Não é surpresa constatar que essas virtudes da tradição liberal, individualista, tornam mais difícil o exercício do controle social que vem de cima, bem como são uma qualidade eminentemente social, que propicia um convívio mais fluido no seio da sociedade e com menos propensão a concentração de poderes. Não por mero acaso essas virtudes prevalecem em sociedades comerciais, livres, e são raras em sociedades do tipo coletivista-militar.


Hayek pondera, contudo, que não é que o povo dessas sociedades com regimes mais coletivistas esteja destituído de qualquer fervor moral, mas sim que o movimento nacional-socialista desperta um fervor emocional e de cunho moralista tamanho que só pode ser comparado aos grandes movimentos religiosos da história. Tomados por esse fervor e senso de missão ou obrigação para com a entidade suprema, em nome do “bem comum”, tais indivíduos passam a demonstrar intolerância e a exercer uma brutal supressão da dissidência, um completo desrespeito pela vida e pela felicidade do indivíduo, pois a busca do objetivo social comum não pode ser limitada pelos direitos ou valores de qualquer indivíduo. Os interesses com coletivo preponderam sobre tudo, como consequência das ideias inculcadas tão habilidosamente pelo regime.

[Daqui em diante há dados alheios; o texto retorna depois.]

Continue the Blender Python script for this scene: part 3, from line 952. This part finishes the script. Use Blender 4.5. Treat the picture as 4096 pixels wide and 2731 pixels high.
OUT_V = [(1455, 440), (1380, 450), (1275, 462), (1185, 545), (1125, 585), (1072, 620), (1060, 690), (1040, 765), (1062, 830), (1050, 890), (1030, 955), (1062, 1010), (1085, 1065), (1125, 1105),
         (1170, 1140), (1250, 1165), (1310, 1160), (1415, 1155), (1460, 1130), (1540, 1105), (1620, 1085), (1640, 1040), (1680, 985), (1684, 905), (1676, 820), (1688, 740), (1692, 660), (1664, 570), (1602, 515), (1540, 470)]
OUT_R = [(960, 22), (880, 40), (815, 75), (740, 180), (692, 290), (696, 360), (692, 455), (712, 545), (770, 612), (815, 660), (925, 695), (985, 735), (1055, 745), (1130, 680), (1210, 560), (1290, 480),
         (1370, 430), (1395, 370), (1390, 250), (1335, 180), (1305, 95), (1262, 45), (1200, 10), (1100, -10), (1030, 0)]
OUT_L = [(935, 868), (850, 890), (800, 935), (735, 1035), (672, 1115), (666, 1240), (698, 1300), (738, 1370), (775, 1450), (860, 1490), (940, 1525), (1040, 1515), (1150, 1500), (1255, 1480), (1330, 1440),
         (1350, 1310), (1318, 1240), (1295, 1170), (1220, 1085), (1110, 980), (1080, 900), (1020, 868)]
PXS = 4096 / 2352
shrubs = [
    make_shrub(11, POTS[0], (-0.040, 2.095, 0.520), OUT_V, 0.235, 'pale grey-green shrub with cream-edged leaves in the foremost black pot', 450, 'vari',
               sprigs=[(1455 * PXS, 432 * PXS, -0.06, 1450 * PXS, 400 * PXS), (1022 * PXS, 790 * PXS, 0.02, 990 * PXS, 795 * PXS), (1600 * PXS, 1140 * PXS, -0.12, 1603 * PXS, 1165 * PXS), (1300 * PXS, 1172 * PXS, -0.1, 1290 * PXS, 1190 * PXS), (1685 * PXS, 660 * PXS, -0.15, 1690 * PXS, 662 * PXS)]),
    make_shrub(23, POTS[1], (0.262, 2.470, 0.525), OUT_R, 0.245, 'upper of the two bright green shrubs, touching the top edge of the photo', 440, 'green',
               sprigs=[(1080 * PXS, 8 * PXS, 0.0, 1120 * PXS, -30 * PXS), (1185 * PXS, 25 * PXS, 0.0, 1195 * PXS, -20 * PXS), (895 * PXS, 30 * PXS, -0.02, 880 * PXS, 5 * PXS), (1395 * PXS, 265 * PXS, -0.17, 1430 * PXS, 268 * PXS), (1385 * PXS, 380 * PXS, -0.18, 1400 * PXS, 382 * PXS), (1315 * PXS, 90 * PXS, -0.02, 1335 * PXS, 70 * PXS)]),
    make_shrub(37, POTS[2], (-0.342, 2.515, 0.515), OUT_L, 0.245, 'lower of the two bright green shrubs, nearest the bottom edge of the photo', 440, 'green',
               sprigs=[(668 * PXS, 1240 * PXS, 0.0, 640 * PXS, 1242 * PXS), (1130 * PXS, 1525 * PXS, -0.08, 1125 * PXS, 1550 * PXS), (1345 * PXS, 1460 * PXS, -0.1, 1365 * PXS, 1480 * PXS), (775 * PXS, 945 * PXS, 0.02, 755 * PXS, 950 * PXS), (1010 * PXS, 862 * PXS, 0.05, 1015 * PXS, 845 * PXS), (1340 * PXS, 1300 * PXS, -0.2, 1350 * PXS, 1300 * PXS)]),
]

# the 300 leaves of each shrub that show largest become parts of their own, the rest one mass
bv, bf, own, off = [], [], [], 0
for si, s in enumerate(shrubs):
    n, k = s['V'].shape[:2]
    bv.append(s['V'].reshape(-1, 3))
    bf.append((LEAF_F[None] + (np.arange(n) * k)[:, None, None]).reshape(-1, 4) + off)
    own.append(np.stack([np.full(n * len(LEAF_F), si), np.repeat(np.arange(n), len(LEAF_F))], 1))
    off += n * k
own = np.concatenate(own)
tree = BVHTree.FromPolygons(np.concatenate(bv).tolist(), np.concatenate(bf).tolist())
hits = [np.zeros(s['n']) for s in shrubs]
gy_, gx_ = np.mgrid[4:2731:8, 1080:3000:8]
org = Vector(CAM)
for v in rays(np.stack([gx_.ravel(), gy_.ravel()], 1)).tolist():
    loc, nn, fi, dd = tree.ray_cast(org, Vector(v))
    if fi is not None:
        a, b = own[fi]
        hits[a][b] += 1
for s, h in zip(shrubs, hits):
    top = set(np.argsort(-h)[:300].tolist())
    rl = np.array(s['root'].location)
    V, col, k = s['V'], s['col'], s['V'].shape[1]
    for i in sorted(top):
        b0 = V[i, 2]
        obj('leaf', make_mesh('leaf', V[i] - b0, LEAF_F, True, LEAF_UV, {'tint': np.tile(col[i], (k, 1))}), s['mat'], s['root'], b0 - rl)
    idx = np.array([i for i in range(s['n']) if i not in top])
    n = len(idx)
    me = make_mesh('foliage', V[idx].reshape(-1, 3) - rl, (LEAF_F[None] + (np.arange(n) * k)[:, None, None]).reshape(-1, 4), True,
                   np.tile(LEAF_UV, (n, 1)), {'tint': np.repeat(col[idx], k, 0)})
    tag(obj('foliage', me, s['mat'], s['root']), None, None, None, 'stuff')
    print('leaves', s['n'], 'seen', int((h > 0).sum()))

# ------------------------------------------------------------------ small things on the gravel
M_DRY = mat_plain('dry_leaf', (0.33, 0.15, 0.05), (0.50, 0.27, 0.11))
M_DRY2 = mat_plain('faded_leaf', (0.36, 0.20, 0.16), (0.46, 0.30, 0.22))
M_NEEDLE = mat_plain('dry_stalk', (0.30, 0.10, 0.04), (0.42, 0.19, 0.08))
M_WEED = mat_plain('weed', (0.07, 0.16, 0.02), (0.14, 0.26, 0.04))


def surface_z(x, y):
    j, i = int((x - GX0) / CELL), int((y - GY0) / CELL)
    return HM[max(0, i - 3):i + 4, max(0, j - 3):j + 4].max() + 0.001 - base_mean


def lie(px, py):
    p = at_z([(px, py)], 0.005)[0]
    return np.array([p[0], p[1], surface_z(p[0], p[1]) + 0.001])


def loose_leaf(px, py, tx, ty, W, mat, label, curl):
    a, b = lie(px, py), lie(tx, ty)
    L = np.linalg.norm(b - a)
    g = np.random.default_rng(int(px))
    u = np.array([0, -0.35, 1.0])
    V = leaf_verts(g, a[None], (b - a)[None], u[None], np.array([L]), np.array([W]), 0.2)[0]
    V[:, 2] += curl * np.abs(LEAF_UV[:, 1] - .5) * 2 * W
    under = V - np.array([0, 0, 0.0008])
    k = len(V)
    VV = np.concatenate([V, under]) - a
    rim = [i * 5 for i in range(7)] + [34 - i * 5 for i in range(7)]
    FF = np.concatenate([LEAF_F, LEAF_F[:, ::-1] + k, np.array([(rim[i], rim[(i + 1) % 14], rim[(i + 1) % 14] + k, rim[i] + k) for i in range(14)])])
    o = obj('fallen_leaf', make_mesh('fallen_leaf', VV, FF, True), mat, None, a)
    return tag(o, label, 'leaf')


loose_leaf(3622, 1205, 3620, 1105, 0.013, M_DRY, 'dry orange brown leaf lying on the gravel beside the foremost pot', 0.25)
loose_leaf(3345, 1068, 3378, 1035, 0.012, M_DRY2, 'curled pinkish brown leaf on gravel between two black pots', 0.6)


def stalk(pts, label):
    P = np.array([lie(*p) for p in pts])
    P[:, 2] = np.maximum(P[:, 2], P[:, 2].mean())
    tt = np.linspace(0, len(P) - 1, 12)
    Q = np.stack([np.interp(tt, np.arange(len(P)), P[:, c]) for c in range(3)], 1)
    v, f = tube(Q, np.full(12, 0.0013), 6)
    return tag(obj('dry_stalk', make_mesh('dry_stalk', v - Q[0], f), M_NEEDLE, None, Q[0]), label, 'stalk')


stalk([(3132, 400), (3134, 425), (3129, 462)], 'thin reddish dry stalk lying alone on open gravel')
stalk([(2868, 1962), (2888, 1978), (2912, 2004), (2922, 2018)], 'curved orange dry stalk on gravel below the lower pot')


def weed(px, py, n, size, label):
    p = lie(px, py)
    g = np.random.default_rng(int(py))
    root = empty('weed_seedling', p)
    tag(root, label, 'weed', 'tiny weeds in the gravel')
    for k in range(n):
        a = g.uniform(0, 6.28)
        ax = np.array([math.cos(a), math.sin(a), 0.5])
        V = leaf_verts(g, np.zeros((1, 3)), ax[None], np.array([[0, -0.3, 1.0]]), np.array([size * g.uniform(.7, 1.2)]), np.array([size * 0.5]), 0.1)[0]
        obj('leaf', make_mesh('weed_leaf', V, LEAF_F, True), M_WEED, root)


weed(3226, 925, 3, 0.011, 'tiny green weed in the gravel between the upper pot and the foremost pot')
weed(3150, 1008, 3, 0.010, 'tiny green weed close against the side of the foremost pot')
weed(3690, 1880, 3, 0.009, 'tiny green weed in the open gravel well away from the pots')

A atrocidade moral provocada pelos regimes coletivistas implica não apenas que o indivíduo se submeta a privações, mas que esteja pronto para violar qualquer regra moral que conheça, para a realização do fim proposto pelo chefe supremo, pelo regime, de modo que as pessoas acabam virando meros instrumentos que não devem ter convicções morais próprias. Uma vez que nem todos os cidadãos se sujeitarão de bom grado a isso, um mecanismo de recompensas com posições de poder é colocado em prática, atraindo os tipos mais inescrupulosos e ambiciosos. Nessas sociedades coletivistas, inclusive, são diversas as posições no aparato do regime em que é necessário realizar os piores tipos de serviços, isto é, praticar a crueldade e a intimidação, a duplicidade e a espionagem e, é exercendo com maestria essas atividades que as pessoas ganham credenciais para ascender a outros patamares na alta hierarquia na máquina totalitária.

Como conclusão, os incentivos morais, pela própria natureza dos regimes coletivistas, acabam sendo sempre os piores possíveis e provocando os piores desastres humanitários.